If your plant is properly labelled, it should bloom as long as you're growing it in warm, humid conditions. However, over the years, I've seen plants that were labelled as pure Cochlopetalum species or hybrids...that were actually hybrids with a cool-growing complex Paph. The foliage still looks very close to a pure Cochlopetalum; but, they need considerably much cooler growing conditions to bloom. Try chilling your plant for a few months and see if that triggers it.
 
Bjorn has a greenhouse that gets chilly enough for any paphs to bloom.
Plus, complex hybrids flower just fine in my apartment which does not go below 60 F, well, actually it always stays above 65F, even on the coldest days.

Another thing is that a mix of complex with cochlopetalum are usually easy bloomers, so I'm thinking 20 years absence of flowers might mean the plant is one of those runts??
 
Thanks for the suggestions, it is indeed strange, but I feel that there has been issues with my culture. Now it seems better, so let's give it a couple more years....At least the foliage looks good
 
Everyone has issues; all of us constantly stribe towards perfection, in my case there is amongst other things, to make cochlos bloom. Strange, isn't it?
 
Everyone has issues; all of us constantly stribe towards perfection, in my case there is amongst other things, to make cochlos bloom. Strange, isn't it?

Cochlos in general or just that one plant Bjorn?

My earlier cochlos (moquetianum, primulinum, chamberlianum) all purchased as blooming size plants bloomed easy, and put on lots of growths. But after 5 or so years pulled the "amazing shrinking plant" act and died. Almost all seedlings from breeding these plants died within 3 years of deflasking.

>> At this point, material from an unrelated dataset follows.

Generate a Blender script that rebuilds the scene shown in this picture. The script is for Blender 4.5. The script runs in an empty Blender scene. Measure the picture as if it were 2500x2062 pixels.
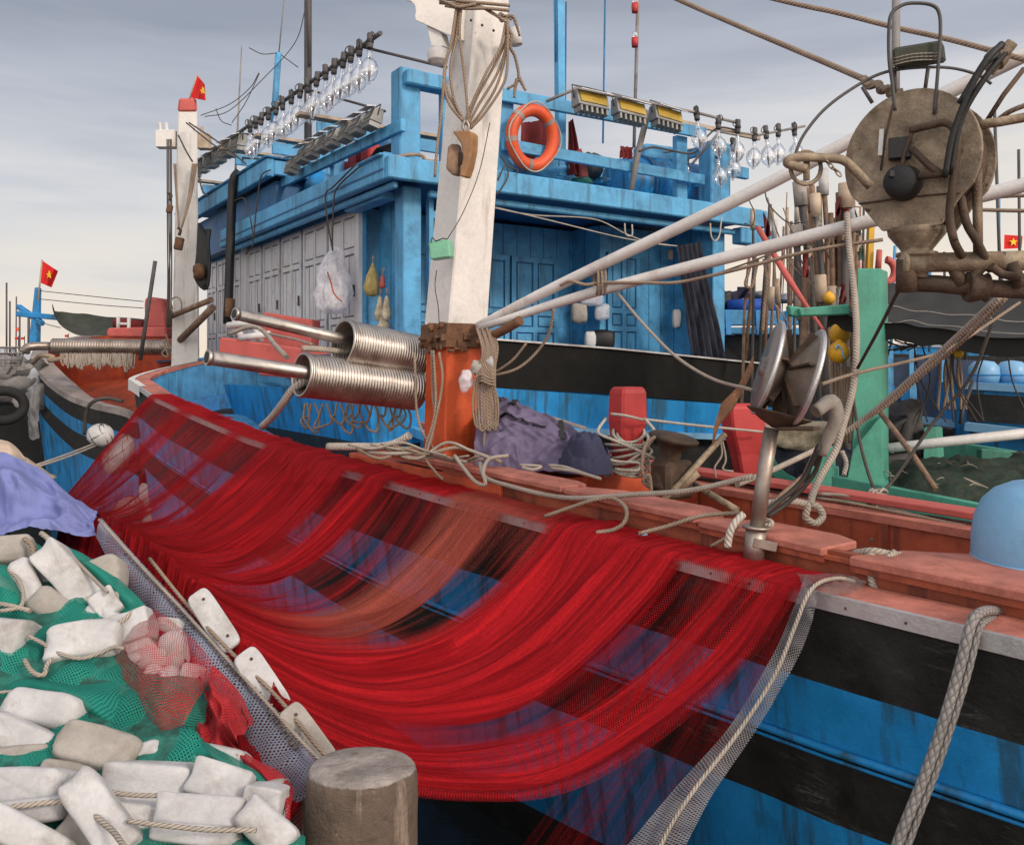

But everything since 2011 grows very fast and blooms readily as long as they gets lots of water, and the plant size is much bigger than before. Most of the in situ pics I've seen show these plants on constantly dripping wet places. I've posted pics of a primulinum var purpurescens which was one of the few seedlings I managed to salvage from my high feed days, and its almost always has a spike going for the last couple years.